See, I read people saying this about the 1e-2e transition, but I just don't recall it (granted we didn't have the webs to spread our disgruntlement, but there were still conventions I attended) I don't recall the 1e-2e jump being advertised or received as some tremendous update/shift in the rules...more a clarification and badly needed editing/representation. I suppose there were those who didn't change, but you could still basically run the two together...(at least plenty of folks around me did.)

Similarly, by the time 3e came out, most people around me were either dragging themselves with increasing resentment through 2e campaigns that were heavily houseruled or had switched to another system/game or had stopped ttrpg gaming. For a large number of younger people, Fantasy gaming meant computer games and Magic:the Gathering. The coincidental(?) release of 3e and the Invasion block resuscitateda lot of D&D in my circles.

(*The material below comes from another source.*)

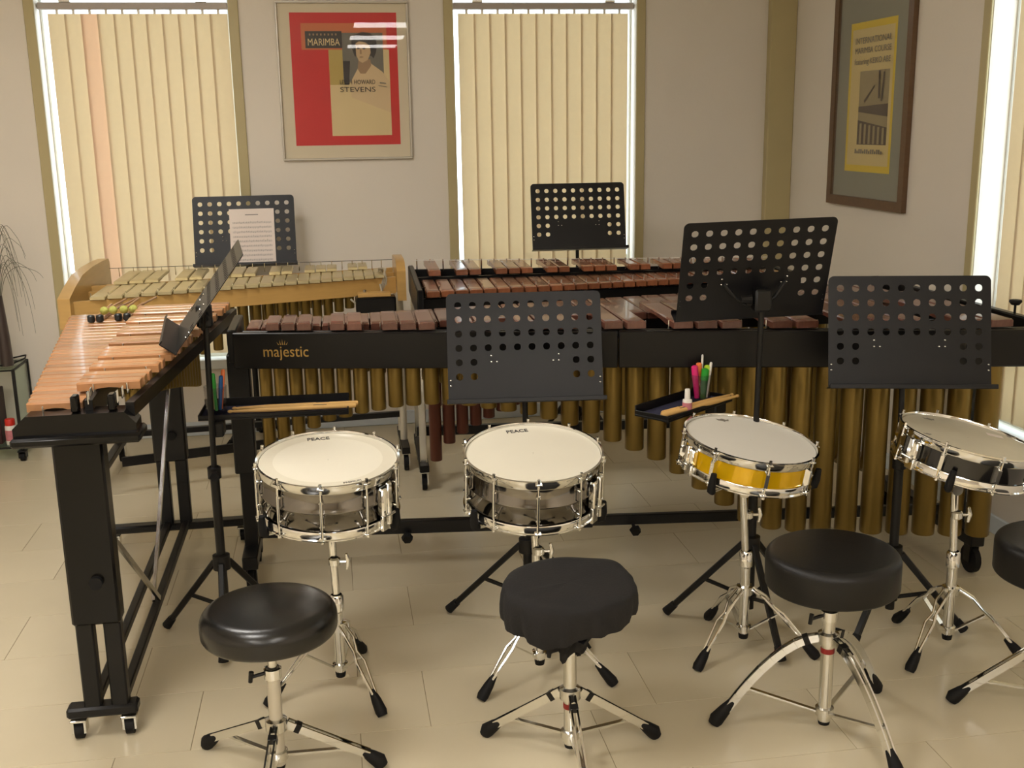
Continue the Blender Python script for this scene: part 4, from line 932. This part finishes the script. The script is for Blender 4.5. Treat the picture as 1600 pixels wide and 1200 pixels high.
throne('round stool with thick matte black seat in front of the gold snare drum', (1.155, 2.355), .485, seat_round(.161, .092, 'vinyl', .022, dome=.003), (164, 35, 285), .255, .255, curved=True, tilt=(0, -1))
throne('black-seated stool cut off by the right edge of the picture', (1.765, 2.34), .47, seat_round(.162, .098, 'vinyl', .022, dome=.003), (160, 35, 270), .22, .19)
tr = bpy.data.objects

# ------------------------------------------------------------------ glass trolley, vases and grasses at the left edge
tl = thing('glass_trolley', 'low glass and black steel trolley at the left edge', 'trolley', (-1.76, 5.28, 0))
tw, td, thh = .26, .24, .44
for x in (-tw, tw):
    for y in (0, td): MB().box(x-.007, x+.007, y-.007, y+.007, .05, thh, .002).build('post', 'black_metal', tl)
for z in (.07, thh):
    MB().box(-tw, tw, 0, td, z-.004, z+.004).build('shelf', 'trolley_glass', tl)
    for (x0, x1, y0, y1) in ((-tw, tw, -.005, .005), (-tw, tw, td-.005, td+.005), (-tw-.005, -tw+.005, 0, td), (tw-.005, tw+.005, 0, td)): MB().box(x0, x1, y0, y1, z-.008, z-.002).build('shelf_edge', 'black_metal', tl)
MB().box(tw-.002, tw+.003, .012, td-.012, .085, thh-.012).build('side_panel', 'trolley_glass', tl)
for x in (-tw, tw):
    for y in (0, td): caster(tl, (x, y, 0), .02, 'black_metal')
cbl = MB().tube([(-1.80, 5.33, .452), (-1.62, 5.30, .450), (-1.52, 5.36, .452), (-1.49, 5.46, .456), (-1.50, 5.52, .46), (-1.56, 5.50, .452), (-1.70, 5.44, .450)], .004, 6)
tag(cbl.build('black_cable', 'rubber'), 'black cable looped over the trolley top', 'cable')
b1 = thing('spray_can', 'white bottle with a red cap on the lower trolley shelf', 'bottle', (-1.553, 5.32, .075))
MB().lathe([(.001, 0), (.024, 0), (.025, .004), (.025, .085), (.022, .092)], 18).build('body', 'plastic_white', b1); MB().lathe([(.022, .09), (.0225, .094), (.0225, .118), (.020, .122), (.001, .123)], 18).build('cap', 'plastic_red', b1)
MB().lathe([(.0253, .02), (.0253, .07)], 18).build('label_band', 'label_pink', b1)
b2 = thing('storage_box', 'dark maroon box standing on the lower trolley shelf', 'box', (-1.64, 5.36, .075))
MB().box(-.06, .045, -.04, .07, 0, .26, .004).build('body', 'maroon', b2); MB().box(-.03, .03, -.0415, -.0395, .03, .10).build('sticker', 'plastic_red', b2)
def vase(label, x, y, h, r0, r1, group):
    v = thing('vase', label, 'vase', (x, y, thh+.005), 0, group)
    MB().lathe([(.001, 0), (r0, 0), (r0, .006), (r0*.9, h*.4), (r1, h), (r1-.003, h), (r0*.8, h*.4), (.001, .012)], 20).build('body', 'vase', v)
vase('tall dark tapered vase holding grasses, nearest the window', -1.545, 5.36, .33, .030, .015, 'vases on the trolley'); vase('dark vase half cut off by the left edge', -1.62, 5.30, .26, .036, .02, 'vases on the trolley')
gr = thing('dried_grass', 'thin dry grass stems arching out of the dark vases', 'plant', (-1.545, 5.36, thh+.33))
rg_ = random.Random(5)
for k in range(26):
    a = R(rg_.uniform(-70, 60)) if k % 4 else R(rg_.uniform(120, 240)); h = rg_.uniform(.12, .34); d = rg_.uniform(.08, .20); q = Vector((math.cos(a), math.sin(a)*.35, 0)); dr = rg_.uniform(.05, .38)
    P = [Vector((0, 0, -.06)), q*d*.18+Vector((0, 0, h*.6)), q*d*.5+Vector((0, 0, h)), q*d*.85+Vector((0, 0, h-dr*.30)), q*d+Vector((0, 0, h-dr*.62)), q*d*1.08+Vector((0, 0, h-dr))]
    pts = []
    for i in range(len(P)-1):
        for s_ in range(4):
            t = s_/4; p0, p1, p2, p3 = P[max(i-1, 0)], P[i], P[i+1], P[min(i+2, len(P)-1)]
            pts.append(.5*((2*p1)+(-p0+p2)*t+(2*p0-5*p1+4*p2-p3)*t*t+(-p0+3*p1-3*p2+p3)*t**3))
    pts.append(P[-1]); MB().tube(pts, [.0016*(1-.6*i/len(pts)) for i in range(len(pts))], 5).build('stem', 'leaf_dry', gr)
for (dx, dz, an) in ((-.05, .22, 12), (-.035, .26, 2), (-.07, .2, 20)):
    b = MB(Matrix.Translation((0, 0, 0))); n = 6; vs = []; fs = []
    for i in range(n+1):
        t = i/n; w_ = .011*math.sin(math.pi*min(1, .15+t*.85)); c = Vector((dx*t*1.5, -.01*t, -.03+dz*t))
        vs += [(c.x-w_, c.y, c.z), (c.x, c.y-.003, c.z), (c.x+w_, c.y, c.z)]
    for i in range(n):
        for k in range(2): fs.append((i*3+k, i*3+k+1, i*3+k+4, i*3+k+3))
    b.add(vs, fs).build('leaf', 'leaf_green', gr)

Neither of those (and I was patrolling the conventions, forums, and lists by the 3e release) had anything near the widespread vitriolic rejection that 4e engendered (fairly or unfairly). Yes, there were occasional objectors and objections, but nothing near the wholesale defections represented by Pathfinder and the 3.x folks (let alone the OSR folks, who I think are honestly a relatively small minority, despite my participation in an OSR group right now.)

IMO, time (in addition to WotC's PR incompetence) is the critical factor. I think that we get bored with our rules and books after a while. We squeeze whatever good easy fun out of them that we can...and then we start to tire of them. The trouble is that this boredom takes far longer to set in (several years at least) than the "new edition" turnaround time that WotC needs to keep D&D a viable business on an ongoing basis (apparently less than 5 years). This puts WotC in the awkward position of pooh-poohing a product that they just sold you a year or two ago, or "updating" rules that you didn't think were an issue.* We just aren't bored with the system by the time a new edition is coming out.

Personally, I suspect that 5e may be the "farewell" edition. That WotC puts it out, and then only meagerly supports for a few years before closing the department. Provided someone remembers to check in 10 years, they might whip out a 6e or something to take advantage of that boredom. I would honestly suspect that to be more along the lines of the 1e-2e "jump", but that's stretching my prognosticating powers. Alternatively, if they find a way to hook us monthly (and if the experience is close enough to tabletop, I might be interested) the game could stay vital for much longer.

Of course, I could be wrong. Making predictions is hard, especially about the future.


*Additional Evidence: Both 3.5 and 4e contain many design elements/motifs that make it easier (theoretically) to play online, and WotC has several times stated, leaked, bragged, or over-confidently announced their desire to create an online D&D experience to mimic the tabletop....thus turning an occasional $30 purchaser into a $5/month subscriber. Why they seem to have soooo much trouble with this is a mystery that I, as an occasional software author and consultant, cannot fathom.